Question

Consider randomly selecting a student at a large university. Let A be the event that the selected student has a Visa card, let B be the analogous event for MasterCard, and let C be the event that the selected student has an American Express card.

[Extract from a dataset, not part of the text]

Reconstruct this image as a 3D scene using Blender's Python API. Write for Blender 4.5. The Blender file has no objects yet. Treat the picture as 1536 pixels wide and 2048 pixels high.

Suppose that P(A) = 0.6, P(B) = 0.4, and P(A ∩ B) = 0.3, suppose that P(C) = 0.2, P(A ∩ C) = 0.12, P(B ∩ C) = 0.1, and P(A ∩ B ∩ C) = 0.07. (a) What is the probability that the selected student has at least one of the three types of cards?

Answer 1

0.75

Explanation:

Given,

P(A) = 0.6, P(B) = 0.4, P(C) = 0.2,

P(A ∩ B) = 0.3, P(A ∩ C) = 0.12, P(B ∩ C) = 0.1 and P(A ∩ B ∩ C) = 0.07,

Where,

A = event that the selected student has a Visa card,

B = event that the selected student has a MasterCard,

C = event that the selected student has an American Express card,

We know that,

P(A ∪ B ∪ C) = P(A) + P(B) + P(C) - P(A ∩ B) - P(A ∩ C) - P(B ∩ C) + P(A ∩ B ∩ C)

= 0.6 + 0.4 + 0.2 - 0.3 - 0.12 - 0.1 + 0.07

= 0.75

Hence, the probability that the selected student has at least one of the three types of cards is 0.75.